Still I held on to hope that I might meet some like-minded fellow American traveler, pitifully encouraged by a psychic monk who offered to read my palm during a Thai lesson one afternoon. It was difficult to read women’s hands, he explained, because much of a good palm reading involved touch, and monks were forbidden to touch women. By his estimate, about 30 percent of the available information would be lost. Still, he leaned forward, peering at my outstretched hand. I was, he pronounced, an impatient, critical, and stubborn person. “Your life will require intense effort in the next few years,” he told me. My stomach, he emphasized, was in horrible shape; I ought to see a doctor.

“You are intelligent and artistic,” he continued, perhaps in response to my grimace. “You work with your hands, but not manual labor. You do the work of an artist.” Now this was more like it. I longed for a lover, he said delicately, yet would not find one for a long time.

“But when you do”—he smiled, curling a long pinkie nail in front of my nose—“it will be magic. No effort. Done!”

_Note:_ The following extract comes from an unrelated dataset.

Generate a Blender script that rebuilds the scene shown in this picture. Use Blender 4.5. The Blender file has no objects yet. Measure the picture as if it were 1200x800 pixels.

Just not yet. Everyone else I worked with at the International School seemed to be getting busy. Clive and Neil, an expat couple from Australia who taught elementary students, fed their bickery relationship with a parade of outside stimulation. Clive was bitter about being a teacher in Thailand when he was meant to be in the theater in Sydney, bitter because no matter how many he tried, he didn’t actually like Thai men, and bitter because, with his squishy physique and parsimoniousness, he wasn’t their type either. This was not a problem for his partner Neil, who looked sixteen, taught fourth grade, and liked to pick up teenage boys after work.